Cuando la gente vive en reconciliación, hay paz y gozo, la vida tiene algo del paraíso. Pero en una casa en que la gente tiene amargura en sus corazones unos contra otros, donde riñen y no se perdonan, la vida tiene algo del infierno. Sabemos que es muy raro encontrar hogares que sean como un rinconcito del paraíso. La falta de reconciliación y la amargura son pecados ampliamente difundidos especialmente entre los piadosos.
Sin embargo, cuando leemos el Sermón del Monte, este hecho nos parece incomprensible. Jesús dijo que habrá severo castigo para los que tengan cualquier rencor en sus corazones contra sus hermanos. Él nos exhorta a reconciliarnos con ellos a toda costa, porque de otro modo, habrá terribles consecuencias (Mt 5:23-26). El Señor dice que los que no se reconcilian serán puestos en “la cárcel”. Dicho en términos equivalentes, irán al reino de las tinieblas, donde los hombres llorarán y crujirán los dientes. Y el apóstol Pablo escribe que los que están atestados de “peleas” merecen la muerte (Ro 1:29-32). En otra parte se enumera a los implacables entre la clase de hombres que estarán sujetos a la ira de Dios. (2 Ti 3:3).

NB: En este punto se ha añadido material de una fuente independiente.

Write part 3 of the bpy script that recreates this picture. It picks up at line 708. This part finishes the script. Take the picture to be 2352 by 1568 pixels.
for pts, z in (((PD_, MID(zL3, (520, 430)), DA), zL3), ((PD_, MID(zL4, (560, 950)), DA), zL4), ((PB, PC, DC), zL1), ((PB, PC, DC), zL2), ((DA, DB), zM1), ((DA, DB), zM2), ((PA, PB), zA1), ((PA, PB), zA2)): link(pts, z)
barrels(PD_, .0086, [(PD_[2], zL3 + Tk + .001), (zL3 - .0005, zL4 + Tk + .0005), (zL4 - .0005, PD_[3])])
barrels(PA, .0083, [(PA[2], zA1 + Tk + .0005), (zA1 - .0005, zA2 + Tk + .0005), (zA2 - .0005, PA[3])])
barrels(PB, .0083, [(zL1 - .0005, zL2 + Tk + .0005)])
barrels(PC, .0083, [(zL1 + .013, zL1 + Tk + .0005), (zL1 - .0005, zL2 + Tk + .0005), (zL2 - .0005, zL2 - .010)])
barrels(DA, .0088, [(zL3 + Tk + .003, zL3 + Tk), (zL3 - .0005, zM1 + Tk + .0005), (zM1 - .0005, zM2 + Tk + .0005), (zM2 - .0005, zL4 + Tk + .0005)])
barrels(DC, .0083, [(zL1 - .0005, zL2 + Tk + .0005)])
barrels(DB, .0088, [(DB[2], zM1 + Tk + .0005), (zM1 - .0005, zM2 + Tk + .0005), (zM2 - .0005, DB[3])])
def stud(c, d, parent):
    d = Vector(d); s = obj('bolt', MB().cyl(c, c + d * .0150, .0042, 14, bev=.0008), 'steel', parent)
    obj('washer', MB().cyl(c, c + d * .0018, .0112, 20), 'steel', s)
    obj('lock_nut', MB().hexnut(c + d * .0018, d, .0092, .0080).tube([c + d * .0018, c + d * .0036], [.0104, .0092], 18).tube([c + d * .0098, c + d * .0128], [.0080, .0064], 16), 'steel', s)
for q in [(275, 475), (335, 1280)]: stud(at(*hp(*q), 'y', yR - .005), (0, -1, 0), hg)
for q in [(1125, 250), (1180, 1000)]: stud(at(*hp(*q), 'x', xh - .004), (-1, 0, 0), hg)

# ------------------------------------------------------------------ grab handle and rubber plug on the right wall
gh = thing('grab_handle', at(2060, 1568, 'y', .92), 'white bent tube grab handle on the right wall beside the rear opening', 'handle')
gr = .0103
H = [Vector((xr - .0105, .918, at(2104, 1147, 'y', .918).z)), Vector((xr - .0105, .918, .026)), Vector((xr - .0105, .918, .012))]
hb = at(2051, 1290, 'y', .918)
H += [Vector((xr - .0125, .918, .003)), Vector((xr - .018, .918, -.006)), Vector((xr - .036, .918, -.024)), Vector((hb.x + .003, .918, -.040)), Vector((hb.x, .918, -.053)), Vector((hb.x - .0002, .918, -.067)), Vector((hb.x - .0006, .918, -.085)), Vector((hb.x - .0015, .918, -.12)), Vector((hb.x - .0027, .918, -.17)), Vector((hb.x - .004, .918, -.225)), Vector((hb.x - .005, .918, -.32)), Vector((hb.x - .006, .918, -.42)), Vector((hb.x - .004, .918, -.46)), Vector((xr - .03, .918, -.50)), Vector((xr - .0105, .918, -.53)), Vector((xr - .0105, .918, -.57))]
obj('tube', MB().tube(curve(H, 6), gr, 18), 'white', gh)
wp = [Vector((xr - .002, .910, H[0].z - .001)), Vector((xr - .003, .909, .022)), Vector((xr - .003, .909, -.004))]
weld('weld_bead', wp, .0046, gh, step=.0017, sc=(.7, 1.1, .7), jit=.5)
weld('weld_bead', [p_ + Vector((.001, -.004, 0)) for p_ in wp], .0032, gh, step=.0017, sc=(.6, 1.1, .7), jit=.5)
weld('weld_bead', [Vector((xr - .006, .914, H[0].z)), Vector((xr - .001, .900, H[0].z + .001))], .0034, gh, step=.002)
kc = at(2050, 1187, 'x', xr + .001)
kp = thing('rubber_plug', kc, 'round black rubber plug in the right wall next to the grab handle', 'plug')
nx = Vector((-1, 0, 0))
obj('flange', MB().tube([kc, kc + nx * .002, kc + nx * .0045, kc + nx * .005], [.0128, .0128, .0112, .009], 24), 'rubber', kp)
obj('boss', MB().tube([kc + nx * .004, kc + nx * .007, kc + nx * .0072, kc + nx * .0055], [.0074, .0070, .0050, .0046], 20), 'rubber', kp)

Los cristianos, que realmente no deberían caer bajo juicio, son amenazados de juicio y castigo, sí, aún con el infierno si rehúsan reconciliarse. Pero, ¿hay alguien que crea esto? ¿Alguno odia este pecado y quiere apartarse de él? ¿Cree alguno las palabras que Jesús dijo? Son verdaderas y Él actuará conforme a ellas. Usualmente no las creemos porque decimos que Jesús es misericordioso. Tal vez argüimos del siguiente modo: Jesús conoce nuestros corazones; Él sabe cuán difícil es para nosotros perdonar a alguien que ha herido nuestros sentimientos o nos ha hecho mal injustamente, o ha dicho algo acerca de nosotros que arruina nuestra reputación o que hiere nuestra familia. Imaginamos que Jesús entiende que no podemos hacer frente a esa raíz de amargura que hay en nuestro corazón. Pensamos que Él entiende cuando despertamos por la noche, e imaginamos que estamos viendo a esas personas ante nosotros, y comenzamos a lanzar contra ellos acusación tras acusación.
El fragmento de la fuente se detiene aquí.